Juan Melendez, originally from Puerto Rico, spent 18 years on Florida’s death row before being exonerated. “An innocent man can never be released from the grave,” Melendez said, speaking at the rally. He urged that Troy Davis be given the opportunity to prove his innocence.

People of all ages participated in the rally. GSU sophomore Bethany Wright said she was “appalled by the appeals court denial of Davis’s right to fight for his life.”

Kimberly Hicks said she joined in the rally to support Davis because of “the inept representation at his trial and new information that might exonerate him. I think that the state has an obligation to hear new evidence. If they’re not willing to do that, who’s next?”

Others participating in the rally program included Georgia state senators Vincent Fort and Nan Orrock.

Rachele Fruit contributed to this article.


NEW YORK—More than 300 people rallied in Union Square May 19 to demand freedom for Troy Davis. “We’re here to say we’re going to fight to save his life,” Thenjiwe McHarris, an organizer for Amnesty International, told the crowd.

Lawrence Hayes, a former death row prisoner who was paroled in 1991, demanded that Davis be “granted clemency or given a pardon.”

There were also speakers from the NAACP, National Conference of Black Lawyers, National Lawyers Guild, and National Action Network.

Yusef Salaam, falsely convicted of rape in the 1989 Central Park jogger case when he was a teenager, spoke, demanding Davis be freed. The convictions of Salaam and four others were overturned in 2002.

Eunice Kim, a 16-year-old high school student from Long Island, came to the rally with a classmate. “This case is not just about Troy Davis, it’s about human rights,” she said. “Our own rights are only guaranteed when everyone’s rights are guaranteed.”

“There’s a lot of e-mail campaigns for Troy going on and that’s OK,” she said. “But what’s really important is to come out and protest with other people.”

Zack Moh, 18, a student at LaGuardia College, learned about Troy Davis for the first time at the rally. “I’ve never been a big fan of the police,” Moh said, “and then to hear how the witnesses were pressured by the cops to testify against Troy Davis, that’s crazy. His case deserves to be heard by the Supreme Court.”

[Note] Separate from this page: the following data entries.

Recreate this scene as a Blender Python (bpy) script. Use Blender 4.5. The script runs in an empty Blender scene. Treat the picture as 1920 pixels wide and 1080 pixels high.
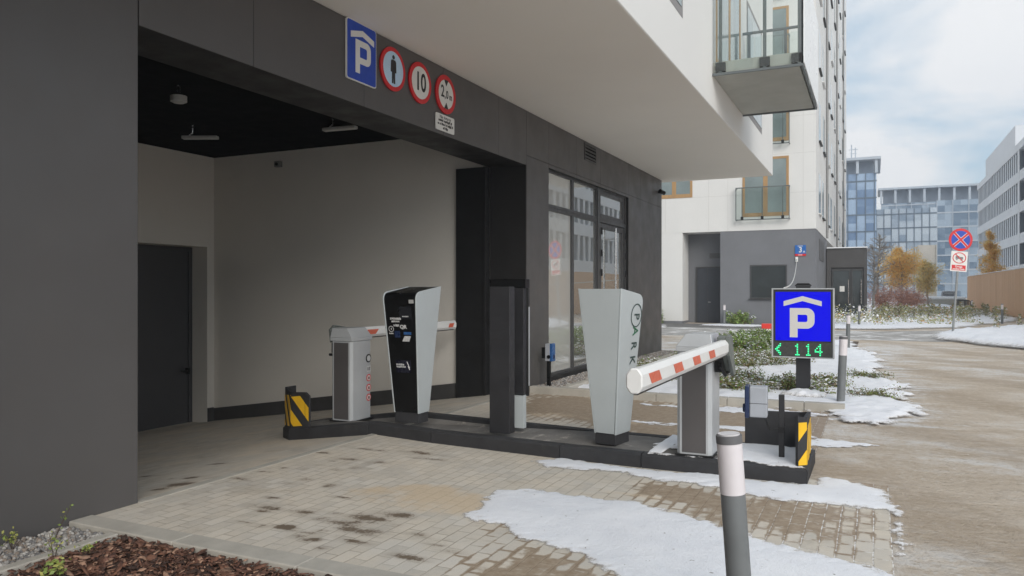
import bpy, math, random
import numpy as np
from mathutils import Vector, Matrix, Quaternion, Euler

S = bpy.context.scene
COL = S.collection
R = math.radians
rng = np.random.default_rng(7)
random.seed(7)

# ------------------------------------------------------------------ camera
cam_d = bpy.data.cameras.new('camera')
cam_d.sensor_width = 36.0
cam_d.lens = 36.0 * 1430 / 1920
cam_d.shift_y = 5 / 1920
cam_d.clip_end = 2000
cam = bpy.data.objects.new('camera', cam_d)
COL.objects.link(cam)
cam.location = (0, 0, 1.6)
cam.rotation_euler = (R(90), 0, math.atan2(680, 1430))
S.camera = cam

# ------------------------------------------------------------------ sky, sun, exposure
SUN_EL, SUN_AZ = R(31), R(140)           # azimuth measured from +Y towards +X
world = bpy.data.worlds.new("World")
S.world = world
world.use_nodes = True
wn, wl = world.node_tree.nodes, world.node_tree.links
wn.clear()
w_out = wn.new('ShaderNodeOutputWorld')
w_bg = wn.new('ShaderNodeBackground')
w_bg.inputs['Strength'].default_value = 0.1
sky = wn.new('ShaderNodeTexSky')
sky.sky_type = 'NISHITA'
sky.sun_disc = False
sky.sun_elevation = SUN_EL
sky.sun_rotation = SUN_AZ
sky.air_density = 1.0
sky.dust_density = 1.5
tc = wn.new('ShaderNodeTexCoord')
sep = wn.new('ShaderNodeSeparateXYZ')
wl.new(tc.outputs['Generated'], sep.inputs[0])
zz = wn.new('ShaderNodeMath'); zz.operation = 'MAXIMUM'; zz.inputs[1].default_value = 0.0
wl.new(sep.outputs['Z'], zz.inputs[0])
za = wn.new('ShaderNodeMath'); za.operation = 'ADD'; za.inputs[1].default_value = 0.32
wl.new(zz.outputs[0], za.inputs[0])
dv = wn.new('ShaderNodeVectorMath'); dv.operation = 'DIVIDE'
cmb = wn.new('ShaderNodeCombineXYZ')
for i in (0, 1, 2):
    wl.new(za.outputs[0], cmb.inputs[i])
wl.new(tc.outputs['Generated'], dv.inputs[0]); wl.new(cmb.outputs[0], dv.inputs[1])
cn = wn.new('ShaderNodeTexNoise')
cn.inputs['Scale'].default_value = 2.3
cn.inputs['Detail'].default_value = 9
cn.inputs['Roughness'].default_value = 0.52
cn.inputs['Distortion'].default_value = 0.25
wmap = wn.new('ShaderNodeMapping'); wmap.inputs['Location'].default_value = (0.35, 0.1, 0.0)
wl.new(dv.outputs[0], wmap.inputs[0]); wl.new(wmap.outputs[0], cn.inputs['Vector'])
cr = wn.new('ShaderNodeValToRGB')
cr.color_ramp.elements[0].position = 0.40; cr.color_ramp.elements[0].color = (0.12,) * 3 + (1,)
cr.color_ramp.elements[1].position = 0.57; cr.color_ramp.elements[1].color = (0.95,) * 3 + (1,)
wl.new(cn.outputs['Fac'], cr.inputs[0])
# slightly bluish-grey undersides / white tops
cn2 = wn.new('ShaderNodeTexNoise'); cn2.inputs['Scale'].default_value = 2.6; cn2.inputs['Detail'].default_value = 5
wl.new(wmap.outputs[0], cn2.inputs['Vector'])
cc = wn.new('ShaderNodeMixRGB')
cc.inputs[1].default_value = (5.8, 5.95, 6.25, 1); cc.inputs[2].default_value = (7.0, 7.0, 7.0, 1)
wl.new(cn2.outputs['Fac'], cc.inputs[0])
sk = wn.new('ShaderNodeMixRGB'); sk.blend_type = 'MULTIPLY'; sk.inputs[0].default_value = 1
sk.inputs[2].default_value = (0.60, 0.71, 0.79, 1)
wl.new(sky.outputs[0], sk.inputs[1])
skc = wn.new('ShaderNodeMixRGB'); skc.inputs[0].default_value = 0.65; skc.inputs[2].default_value = (3.7, 5.0, 6.0, 1)
wl.new(sk.outputs[0], skc.inputs[1])
mx = wn.new('ShaderNodeMixRGB')
wl.new(cr.outputs[0], mx.inputs[0]); wl.new(skc.outputs[0], mx.inputs[1]); wl.new(cc.outputs[0], mx.inputs[2])
wl.new(mx.outputs[0], w_bg.inputs['Color'])
wl.new(w_bg.outputs[0], w_out.inputs[0])

sun_d = bpy.data.lights.new('sun', 'SUN')
sun_d.energy = 1.6
sun_d.angle = R(40)
sun_d.color = (1.0, 0.95, 0.88)
sun = bpy.data.objects.new('sun', sun_d)
COL.objects.link(sun)
sdir = Vector((math.sin(SUN_AZ) * math.cos(SUN_EL), math.cos(SUN_AZ) * math.cos(SUN_EL), math.sin(SUN_EL)))
sun.rotation_euler = sdir.to_track_quat('Z', 'Y').to_euler()
sun.location = (10, -10, 20)

S.view_settings.view_transform = 'Standard'
S.view_settings.look = 'None'
S.view_settings.gamma = 1
S.view_settings.use_curve_mapping = False
S.view_settings.exposure = 0.56
S.render.engine = 'CYCLES'
S.cycles.max_bounces = 10
S.cycles.diffuse_bounces = 6
S.cycles.transparent_max_bounces = 12
S.cycles.use_denoising = True

# ------------------------------------------------------------------ materials
MATS = {}


def nodes_of(name):
    m = bpy.data.materials.new(name)
    m.use_nodes = True
    nt = m.node_tree
    b = nt.nodes['Principled BSDF']
    return m, nt.nodes, nt.links, b


def noise(n, l, vec, scale, detail=4, rough=0.55, dist=0.0):
    t = n.new('ShaderNodeTexNoise')
    t.inputs['Scale'].default_value = scale
    t.inputs['Detail'].default_value = detail
    t.inputs['Roughness'].default_value = rough
    t.inputs['Distortion'].default_value = dist
    if vec is not None:
        l.new(vec, t.inputs['Vector'])
    return t.outputs['Fac']


def ramp(n, l, fac, p0, p1, c0=0.0, c1=1.0):
    r_ = n.new('ShaderNodeMapRange')
    r_.interpolation_type = 'SMOOTHSTEP'
    l.new(fac, r_.inputs['Value'])
    r_.inputs['From Min'].default_value = p0; r_.inputs['From Max'].default_value = p1
    r_.inputs['To Min'].default_value = c0; r_.inputs['To Max'].default_value = c1
    return r_.outputs['Result']


def mixc(n, l, fac, a, b, mode='MIX'):
    m = n.new('ShaderNodeMixRGB'); m.blend_type = mode
    for i, v in ((0, fac), (1, a), (2, b)):
        if hasattr(v, 'is_linked') or hasattr(v, 'node'):
            l.new(v, m.inputs[i])
        elif i == 0:
            m.inputs[0].default_value = v
        else:
            m.inputs[i].default_value = tuple(v) + (1,) if len(v) == 3 else v
    return m.outputs[0]


def math_(n, l, op, a, b=None, clamp=False):
    m = n.new('ShaderNodeMath'); m.operation = op; m.use_clamp = clamp
    for i, v in enumerate((a, b)):
        if v is None: continue
        if isinstance(v, (int, float)): m.inputs[i].default_value = v
        else: l.new(v, m.inputs[i])
    return m.outputs[0]


def coords(n, l, scale=(1, 1, 1), rot=(0, 0, 0), kind='Object'):
    t = n.new('ShaderNodeTexCoord')
    m = n.new('ShaderNodeMapping')
    m.inputs['Scale'].default_value = scale
    m.inputs['Rotation'].default_value = rot
    l.new(t.outputs[kind], m.inputs[0])
    return m.outputs[0]


def bump(n, l, b, h, strength=0.3, dist=0.01):
    bp = n.new('ShaderNodeBump')
    bp.inputs['Strength'].default_value = strength
    bp.inputs['Distance'].default_value = dist
    l.new(h, bp.inputs['Height'])
    l.new(bp.outputs[0], b.inputs['Normal'])


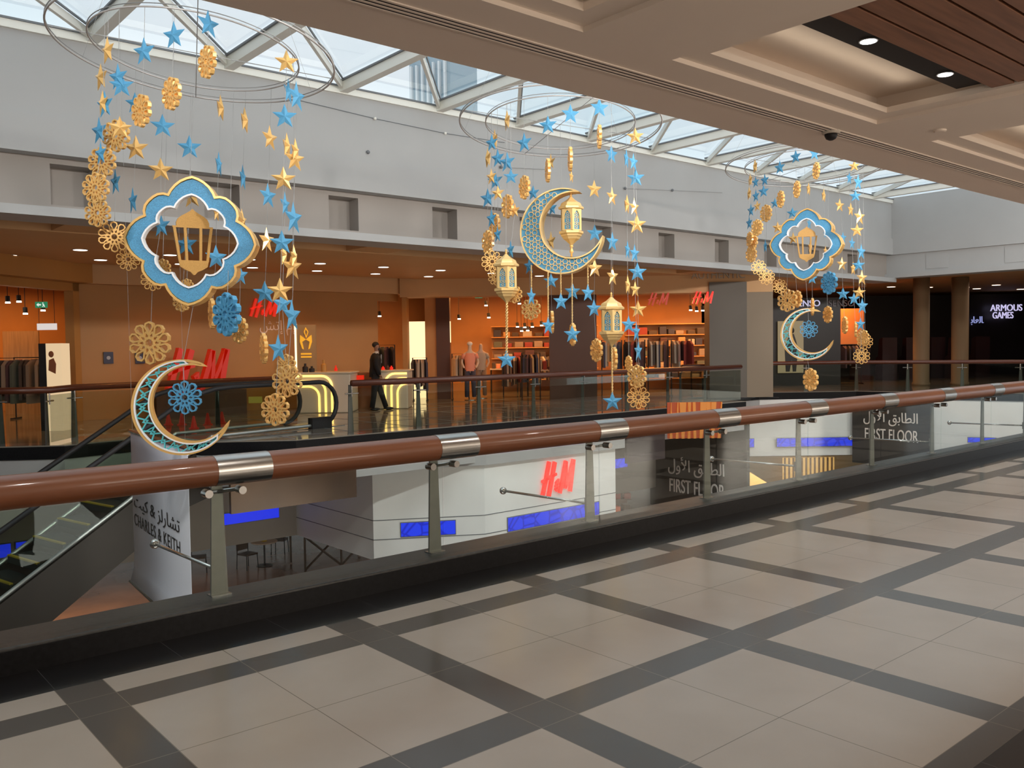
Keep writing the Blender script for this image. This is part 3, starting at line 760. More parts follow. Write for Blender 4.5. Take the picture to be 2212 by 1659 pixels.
def person(loc, rotz):
    t = thing('person', 'man in a black suit, white shirt and black face mask walking past the counter', 'person', loc, None, rotz)
    # faces +x locally, z up
    J = [((0, 0, 0.96), (0.13, 0.15)), ((0.01, 0, 1.15), (0.12, 0.15)), ((0.02, 0, 1.32), (0.125, 0.17)), ((0.02, 0, 1.44), (0.08, 0.11)), ((0.03, 0, 1.52), 0.055), ((0.05, 0, 1.60), (0.082, 0.072)), ((0.05, 0, 1.67), (0.095, 0.076)), ((0.045, 0, 1.72), (0.062, 0.052)),
         # left arm 8..12
         ((0.02, 0.20, 1.40), 0.062), ((-0.01, 0.24, 1.17), 0.046), ((0.08, 0.23, 0.94), 0.035), ((0.11, 0.22, 0.86), (0.018, 0.035)),
         # right arm
         ((0.02, -0.20, 1.40), 0.062), ((0.0, -0.24, 1.17), 0.046), ((0.09, -0.22, 0.94), 0.035), ((0.12, -0.21, 0.86), (0.018, 0.035)),
         # left leg (forward)
         ((0.02, 0.09, 0.86), 0.088), ((0.14, 0.10, 0.50), 0.062), ((0.27, 0.10, 0.10), 0.042),
         # right leg (back)
         ((-0.01, -0.09, 0.86), 0.088), ((-0.04, -0.10, 0.50), 0.062), ((-0.10, -0.10, 0.10), 0.042)]
    Ed = [(0, 1), (1, 2), (2, 3), (3, 4), (4, 5), (5, 6), (6, 7), (3, 8), (8, 9), (9, 10), (10, 11), (3, 12), (12, 13), (13, 14), (14, 15), (0, 16), (16, 17), (17, 18), (0, 19), (19, 20), (20, 21)]
    b = skin_body('body', J, Ed, M_skin, t)
    b.data.materials.append(M_suit); b.data.materials.append(M_shirt)
    for p in b.data.polygons:
        z = p.center.z; x = p.center.x
        if abs(p.center.y) > 0.12 and z < 0.93 and z > 0.8 and abs(p.center.y) > 0.17: p.material_index = 0
        elif z < 1.47: p.material_index = 1
        elif z < 1.52: p.material_index = 2
    # hands: five fingers each
    for s in (-1, 1):
        hx, hz = 0.115, 0.84; jj = [((hx-0.005, s*0.215, 0.885), (0.02, 0.032)), ((hx, s*0.215, 0.84), (0.016, 0.036))]; ee = [(0, 1)]
        for f, (dx, ln) in enumerate(((-0.027, 0.065), (-0.009, 0.075), (0.009, 0.072), (0.027, 0.058))):
            i = len(jj); jj += [((hx+dx, s*0.213, 0.80), 0.009), ((hx+dx+0.006, s*0.206, 0.80-ln*0.55), 0.008), ((hx+dx+0.002, s*0.198, 0.80-ln), 0.007)]; ee += [(1, i), (i, i+1), (i+1, i+2)]
        i = len(jj); jj += [((hx+0.035, s*0.205, 0.855), 0.010), ((hx+0.05, s*0.195, 0.82), 0.009)]; ee += [(0, i), (i, i+1)]
        skin_body('hand', jj, ee, M_skin, t, 0, 1)
    # jacket
    jk = MB()
    rings = [(0.86, 0.155, 0.185, 0.0), (1.0, 0.150, 0.178, 0.0), (1.14, 0.142, 0.172, 0.01), (1.30, 0.152, 0.198, 0.02), (1.40, 0.125, 0.195, 0.02), (1.46, 0.085, 0.11, 0.02)]
    vs = []; n = 18
    for z, rx, ry, cx in rings:
        for j in range(n): a = 2*PI*j/n; vs.append((cx+rx*math.cos(a), ry*math.sin(a), z))
    fs = [(i*n+j, i*n+(j+1) % n, (i+1)*n+(j+1) % n, (i+1)*n+j) for i in range(len(rings)-1) for j in range(n)]+[list(range(n))]
    jk.add(vs, fs)
    for s in (-1, 1): jk.tube([(0.02, s*0.19, 1.41), (0.0, s*0.235, 1.30), (-0.0, s*0.247, 1.17), (0.05, s*0.24, 1.03), (0.085, s*0.228, 0.92)], [0.075, 0.068, 0.060, 0.054, 0.050], 10)
    jk.build('jacket', M_suit, t, True)
    sh = MB().prism([(1.44, -0.028), (1.44, 0.028), (1.22, 0.004), (1.22, -0.004)], 0, 0.02, Matrix(((0, -1, 0, 0.175), (0, 0, 1, 0), (1, 0, 0, 0), (0, 0, 0, 1)))); sh.build('shirt_front', M_shirt, t)
    MB().tube([(0.02, -0.06, 1.47), (0.085, 0, 1.455), (0.02, 0.06, 1.47), (-0.04, 0, 1.48)], 0.017, 6, closed=True).build('collar', M_shirt, t, True)
    tie = MB().prism([(1.44, -0.012), (1.44, 0.012), (1.18, 0.018), (1.18, -0.018)], 0, 0.01, Matrix(((0, -1, 0, 0.190), (0, 0, 1, 0), (1, 0, 0, 0), (0, 0, 0, 1)))); tie.build('tie', M_suit, t)
    # trousers
    tr = MB()
    tr.tube([(0.0, 0.085, 0.93), (0.05, 0.095, 0.75), (0.14, 0.10, 0.50), (0.21, 0.10, 0.28), (0.275, 0.10, 0.07)], [0.105, 0.095, 0.078, 0.068, 0.066], 12)
    tr.tube([(0.0, -0.085, 0.93), (-0.015, -0.095, 0.75), (-0.04, -0.10, 0.50), (-0.07, -0.10, 0.28), (-0.105, -0.10, 0.07)], [0.105, 0.095, 0.078, 0.068, 0.066], 12)
    tr.build('trousers', M_suit, t, True)
    for s, x in ((1, 0.27), (-1, -0.10)):
        MB().sphere((x+0.07, s*0.10, 0.035), 0.05, 8, (2.7, 0.9, 0.75)).build('shoe', M_shoe, t, True)
    # hair, ears, nose, mask, eyes
    MB().sphere((0.025, 0, 1.69), 0.088, 8, (1.05, 0.93, 0.92)).build('hair', M_hair, t, True)
    f = MB(); f.sphere((0.145, 0, 1.625), 0.016, 6, (1.1, 0.8, 1.5)); 
    for s in (-1, 1): f.sphere((0.045, s*0.082, 1.625), 0.02, 6, (0.8, 0.35, 1.4))
    f.build('nose_and_ears', M_skin, t, True)
    for s in (-1, 1): MB().sphere((0.128, s*0.03, 1.648), 0.010, 6).build('eye', M_hair, t, True)
    MB().sphere((0.085, 0, 1.585), 0.068, 8, (0.95, 0.92, 0.80)).build('face_mask', M_dark, t, True)
    return t
pm = bp(812, 886, 2, 0)
pobj = person(pm, -0.45)

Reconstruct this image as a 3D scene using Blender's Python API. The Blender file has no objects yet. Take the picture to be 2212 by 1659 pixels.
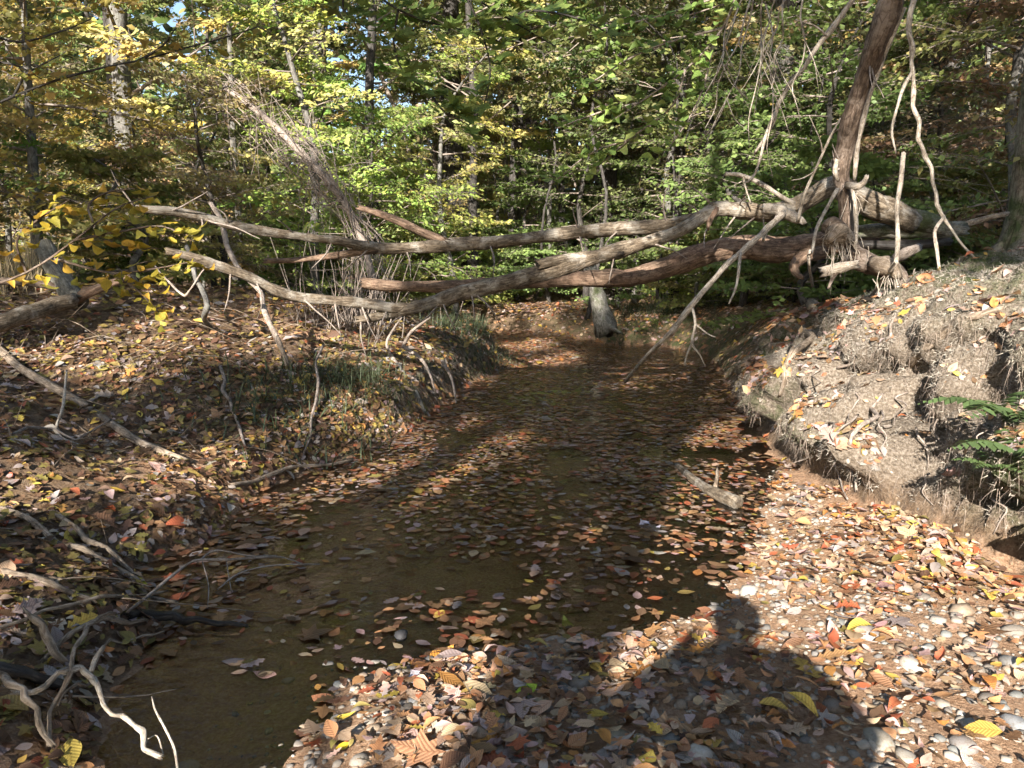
import bpy, math, random
import numpy as np
from mathutils import Vector, Matrix, Quaternion
from mathutils.bvhtree import BVHTree

S = bpy.context.scene
COL = S.collection
R = math.radians
rng = np.random.default_rng(11)
random.seed(5)

# ------------------------------------------------------------------ camera, sky, sun, exposure
F, CX, CY, PITCH, CAMZ = 1639.6, 1106.0, 829.5, R(9.0), 1.6
cam = bpy.data.cameras.new('camera')
cam.sensor_width = 36.0
cam.lens = 36.0 * F / 2212.0
cam.clip_start, cam.clip_end = 0.02, 600.0
camo = bpy.data.objects.new('camera', cam)
COL.objects.link(camo)
camo.location = (0, 0, CAMZ)
camo.rotation_euler = (R(90) - PITCH, 0, 0)
S.camera = camo

SUN_AZ, SUN_EL = R(17.0), R(25.0)
SD = np.array([math.sin(SUN_AZ) * math.cos(SUN_EL), math.cos(SUN_AZ) * math.cos(SUN_EL), -math.sin(SUN_EL)])
wd = bpy.data.worlds.new('World')
S.world = wd
wd.use_nodes = True
wn = wd.node_tree
bg = wn.nodes['Background']
sky = wn.nodes.new('ShaderNodeTexSky')
sky.sky_type = 'NISHITA'
sky.sun_disc = False
sky.sun_elevation = SUN_EL
sky.sun_rotation = math.atan2(-SD[0], -SD[1])
wn.links.new(sky.outputs[0], bg.inputs[0])
bg.inputs[1].default_value = 0.08
sl = bpy.data.lights.new('sun', 'SUN')
sl.energy = 5.0
sl.angle = R(0.53)
sl.color = (1.0, 0.94, 0.87)
so = bpy.data.objects.new('sun', sl)
COL.objects.link(so)
so.location = (-6, -18, 12)
so.rotation_euler = Vector(SD).to_track_quat('-Z', 'Y').to_euler()
S.view_settings.view_transform = 'Standard'
S.view_settings.look = 'None'
S.view_settings.exposure = 1.8
S.view_settings.gamma = 1.0
S.view_settings.use_curve_mapping = False
S.cycles.max_bounces = 6
S.cycles.diffuse_bounces = 3
S.cycles.glossy_bounces = 2
S.cycles.adaptive_threshold = 0.03
S.cycles.transparent_max_bounces = 12
S.cycles.sample_clamp_indirect = 4.0

# ------------------------------------------------------------------ numeric helpers
def at(px, py, Y):
    """world point seen at photo pixel (2212 x 1659 scale) at world distance Y"""
    xr, yu = (px - CX) / F, -(py - CY) / F
    d = Y / (math.cos(PITCH) + yu * math.sin(PITCH))
    return np.array([xr * d, Y, CAMZ + d * (yu * math.cos(PITCH) - math.sin(PITCH))])

def to_px(P):
    P = np.atleast_2d(P)
    y, z = P[:, 1], P[:, 2] - CAMZ
    d = y * math.cos(PITCH) - z * math.sin(PITCH)
    u = y * math.sin(PITCH) + z * math.cos(PITCH)
    d = np.where(d < 0.05, 0.05, d)
    return CX + F * P[:, 0] / d, CY - F * u / d, d

def _hash(ix, iy, iz):
    h = (ix * 374761393 + iy * 668265263 + iz * 2147483647 % 1274126177) & 0xffffffff
    h = ((h ^ (h >> 13)) * 1274126177) & 0xffffffff
    return ((h ^ (h >> 16)) & 0xffff) / 65535.0

def vnoise(p):
    p = np.asarray(p, float)
    i = np.floor(p).astype(np.int64)
    f = p - i
    f = f * f * (3 - 2 * f)
    o = 0
    for a in (0, 1):
        for b in (0, 1):
            for c in (0, 1):
                w = (f[:, 0] if a else 1 - f[:, 0]) * (f[:, 1] if b else 1 - f[:, 1]) * (f[:, 2] if c else 1 - f[:, 2])
                o = o + w * _hash(i[:, 0] + a, i[:, 1] + b, i[:, 2] * 7919 + c * 7919)
    return o * 2 - 1

def fbm(p, octaves=4, gain=0.5):
    s, a, o = 1.0, 1.0, 0
    for k in range(octaves):
        o = o + a * vnoise(np.asarray(p) * s + 17.3 * k)
        s *= 2.03
        a *= gain
    return o

def xyz(x, y, z=0.0):
    return np.stack([x, y, np.zeros_like(x) + z], 1)

def worley(x, y):
    ix, iy = np.floor(x).astype(np.int64), np.floor(y).astype(np.int64)
    f1 = np.full(x.shape, 9.0)
    f2 = np.full(x.shape, 9.0)
    for a in (-1, 0, 1):
        for b in (-1, 0, 1):
            jx, jy = ix + a, iy + b
            d = np.hypot(jx + _hash(jx, jy, jx * 0 + 3) - x, jy + _hash(jx, jy, jx * 0 + 91) - y)
            f2 = np.where(d < f1, f1, np.minimum(f2, d))
            f1 = np.minimum(f1, d)
    return f1, f2

def polydist(x, y, pts):
    d = np.full(x.shape, 1e9)
    for (x0, y0), (x1, y1) in zip(pts[:-1], pts[1:]):
        dx, dy = x1 - x0, y1 - y0
        t = np.clip(((x - x0) * dx + (y - y0) * dy) / (dx * dx + dy * dy), 0, 1)
        d = np.minimum(d, np.hypot(x - x0 - t * dx, y - y0 - t * dy))
    return d

def sm(a, b, v):
    t = np.clip((v - a) / (b - a), 0, 1)
    return t * t * (3 - 2 * t)

# ------------------------------------------------------------------ mesh helpers
def mesh(name, V, polys, uv=None, col=None, smooth=True, mats=(), midx=None):
    """polys: list of int arrays (m,3) or (m,4)"""
    me = bpy.data.meshes.new(name)
    polys = [np.asarray(p, np.int64) for p in polys if len(p)]
    V = np.asarray(V, np.float32)
    me.vertices.add(len(V))
    me.vertices.foreach_set('co', V.ravel())
    loops = np.concatenate([p.ravel() for p in polys])
    tot = np.concatenate([np.full(len(p), p.shape[1]) for p in polys])
    start = np.concatenate([[0], np.cumsum(tot)[:-1]])
    me.loops.add(len(loops))
    me.loops.foreach_set('vertex_index', loops.astype(np.int32))
    me.polygons.add(len(tot))
    me.polygons.foreach_set('loop_start', start.astype(np.int32))
    me.polygons.foreach_set('loop_total', tot.astype(np.int32))
    me.polygons.foreach_set('use_smooth', np.full(len(tot), smooth))
    if midx is not None:
        me.polygons.foreach_set('material_index', np.asarray(midx, np.int32))
    if uv is not None:
        ul = me.uv_layers.new(name='UVMap')
        ul.data.foreach_set('uv', np.asarray(uv, np.float32)[loops].ravel())
    if col is not None:
        a = me.color_attributes.new('Col', 'FLOAT_COLOR', 'POINT')
        c = np.ones((len(V), 4), np.float32)
        c[:, :3] = col
        a.data.foreach_set('color', c.ravel())
    me.update(calc_edges=True)
    me.validate()
    for m in mats:
        me.materials.append(m)
    return me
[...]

WASHINGTON—“At our founding 100 years ago, the NAACP began in the struggle against legal lynching, where a Black man could be taken out of his jail cell, hung from a tree, and people would stand around and take pictures with his body,” Hilary Shelton, NAACP Washington Bureau director, told a spirited rally of more than 100 here.

“Today, a young man faces the same situation, and there are others on death row like him. That’s why we must commit to the fight to end the death penalty,” Shelton said.

Students from area campuses, political activists, and others filled the meeting room at the All Souls Unitarian Church. Other speakers included exonerated death row prisoner Shujaa Graham, U.S. representative Hank Johnson of Georgia, and Amnesty International executive director Larry Cox.